Directions for this task> Every line of the material that follows must be printed again exactly.
═══ Recorded data
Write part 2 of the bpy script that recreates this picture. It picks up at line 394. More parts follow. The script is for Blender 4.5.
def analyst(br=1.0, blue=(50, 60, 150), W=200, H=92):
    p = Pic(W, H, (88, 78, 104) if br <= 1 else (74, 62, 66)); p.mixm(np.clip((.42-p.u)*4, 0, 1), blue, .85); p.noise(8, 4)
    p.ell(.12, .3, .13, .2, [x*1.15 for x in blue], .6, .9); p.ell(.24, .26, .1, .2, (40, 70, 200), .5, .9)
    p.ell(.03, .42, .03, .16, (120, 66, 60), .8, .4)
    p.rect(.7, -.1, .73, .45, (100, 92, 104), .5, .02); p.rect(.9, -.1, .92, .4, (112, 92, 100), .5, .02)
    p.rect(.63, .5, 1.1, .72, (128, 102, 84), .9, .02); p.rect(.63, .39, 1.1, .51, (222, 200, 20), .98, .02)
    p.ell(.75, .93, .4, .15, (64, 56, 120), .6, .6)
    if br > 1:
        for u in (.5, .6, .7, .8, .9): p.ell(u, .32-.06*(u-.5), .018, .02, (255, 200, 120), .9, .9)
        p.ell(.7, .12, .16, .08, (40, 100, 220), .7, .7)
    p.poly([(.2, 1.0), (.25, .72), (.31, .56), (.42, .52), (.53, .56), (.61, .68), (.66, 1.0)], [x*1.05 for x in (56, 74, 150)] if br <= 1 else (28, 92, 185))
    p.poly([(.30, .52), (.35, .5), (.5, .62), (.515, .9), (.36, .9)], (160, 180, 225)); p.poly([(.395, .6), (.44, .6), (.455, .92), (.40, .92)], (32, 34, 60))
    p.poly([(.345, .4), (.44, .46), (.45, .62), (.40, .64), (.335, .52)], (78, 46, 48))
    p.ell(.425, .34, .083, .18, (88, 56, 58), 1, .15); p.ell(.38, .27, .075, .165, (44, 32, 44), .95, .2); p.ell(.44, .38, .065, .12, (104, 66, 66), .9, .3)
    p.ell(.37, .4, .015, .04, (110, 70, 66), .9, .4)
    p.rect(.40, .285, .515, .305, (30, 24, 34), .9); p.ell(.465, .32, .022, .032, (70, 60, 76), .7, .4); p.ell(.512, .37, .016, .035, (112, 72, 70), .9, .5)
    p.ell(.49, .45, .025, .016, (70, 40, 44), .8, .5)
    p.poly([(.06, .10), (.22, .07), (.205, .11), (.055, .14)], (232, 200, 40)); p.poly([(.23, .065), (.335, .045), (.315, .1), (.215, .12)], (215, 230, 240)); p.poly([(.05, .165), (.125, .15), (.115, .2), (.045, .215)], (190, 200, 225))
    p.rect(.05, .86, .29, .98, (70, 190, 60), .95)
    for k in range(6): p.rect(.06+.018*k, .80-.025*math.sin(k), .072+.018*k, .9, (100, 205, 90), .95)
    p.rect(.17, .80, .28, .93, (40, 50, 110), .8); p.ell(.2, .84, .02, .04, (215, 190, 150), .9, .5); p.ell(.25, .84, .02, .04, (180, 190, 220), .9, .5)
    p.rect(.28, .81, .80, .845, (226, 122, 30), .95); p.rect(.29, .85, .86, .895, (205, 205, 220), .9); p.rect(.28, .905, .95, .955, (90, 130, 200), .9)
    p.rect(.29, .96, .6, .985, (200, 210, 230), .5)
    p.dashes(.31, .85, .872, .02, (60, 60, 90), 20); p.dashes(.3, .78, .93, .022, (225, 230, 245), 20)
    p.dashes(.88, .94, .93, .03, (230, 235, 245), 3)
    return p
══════
Output>
Write part 2 of the bpy script that recreates this picture. It picks up at line 394. More parts follow. The script is for Blender 4.5.
def analyst(br=1.0, blue=(50, 60, 150), W=200, H=92):
    p = Pic(W, H, (88, 78, 104) if br <= 1 else (74, 62, 66)); p.mixm(np.clip((.42-p.u)*4, 0, 1), blue, .85); p.noise(8, 4)
    p.ell(.12, .3, .13, .2, [x*1.15 for x in blue], .6, .9); p.ell(.24, .26, .1, .2, (40, 70, 200), .5, .9)
    p.ell(.03, .42, .03, .16, (120, 66, 60), .8, .4)
    p.rect(.7, -.1, .73, .45, (100, 92, 104), .5, .02); p.rect(.9, -.1, .92, .4, (112, 92, 100), .5, .02)
    p.rect(.63, .5, 1.1, .72, (128, 102, 84), .9, .02); p.rect(.63, .39, 1.1, .51, (222, 200, 20), .98, .02)
    p.ell(.75, .93, .4, .15, (64, 56, 120), .6, .6)
    if br > 1:
        for u in (.5, .6, .7, .8, .9): p.ell(u, .32-.06*(u-.5), .018, .02, (255, 200, 120), .9, .9)
        p.ell(.7, .12, .16, .08, (40, 100, 220), .7, .7)
    p.poly([(.2, 1.0), (.25, .72), (.31, .56), (.42, .52), (.53, .56), (.61, .68), (.66, 1.0)], [x*1.05 for x in (56, 74, 150)] if br <= 1 else (28, 92, 185))
    p.poly([(.30, .52), (.35, .5), (.5, .62), (.515, .9), (.36, .9)], (160, 180, 225)); p.poly([(.395, .6), (.44, .6), (.455, .92), (.40, .92)], (32, 34, 60))
    p.poly([(.345, .4), (.44, .46), (.45, .62), (.40, .64), (.335, .52)], (78, 46, 48))
    p.ell(.425, .34, .083, .18, (88, 56, 58), 1, .15); p.ell(.38, .27, .075, .165, (44, 32, 44), .95, .2); p.ell(.44, .38, .065, .12, (104, 66, 66), .9, .3)
    p.ell(.37, .4, .015, .04, (110, 70, 66), .9, .4)
    p.rect(.40, .285, .515, .305, (30, 24, 34), .9); p.ell(.465, .32, .022, .032, (70, 60, 76), .7, .4); p.ell(.512, .37, .016, .035, (112, 72, 70), .9, .5)
    p.ell(.49, .45, .025, .016, (70, 40, 44), .8, .5)
    p.poly([(.06, .10), (.22, .07), (.205, .11), (.055, .14)], (232, 200, 40)); p.poly([(.23, .065), (.335, .045), (.315, .1), (.215, .12)], (215, 230, 240)); p.poly([(.05, .165), (.125, .15), (.115, .2), (.045, .215)], (190, 200, 225))
    p.rect(.05, .86, .29, .98, (70, 190, 60), .95)
    for k in range(6): p.rect(.06+.018*k, .80-.025*math.sin(k), .072+.018*k, .9, (100, 205, 90), .95)
    p.rect(.17, .80, .28, .93, (40, 50, 110), .8); p.ell(.2, .84, .02, .04, (215, 190, 150), .9, .5); p.ell(.25, .84, .02, .04, (180, 190, 220), .9, .5)
    p.rect(.28, .81, .80, .845, (226, 122, 30), .95); p.rect(.29, .85, .86, .895, (205, 205, 220), .9); p.rect(.28, .905, .95, .955, (90, 130, 200), .9)
    p.rect(.29, .96, .6, .985, (200, 210, 230), .5)
    p.dashes(.31, .85, .872, .02, (60, 60, 90), 20); p.dashes(.3, .78, .93, .022, (225, 230, 245), 20)
    p.dashes(.88, .94, .93, .03, (230, 235, 245), 3)
    return p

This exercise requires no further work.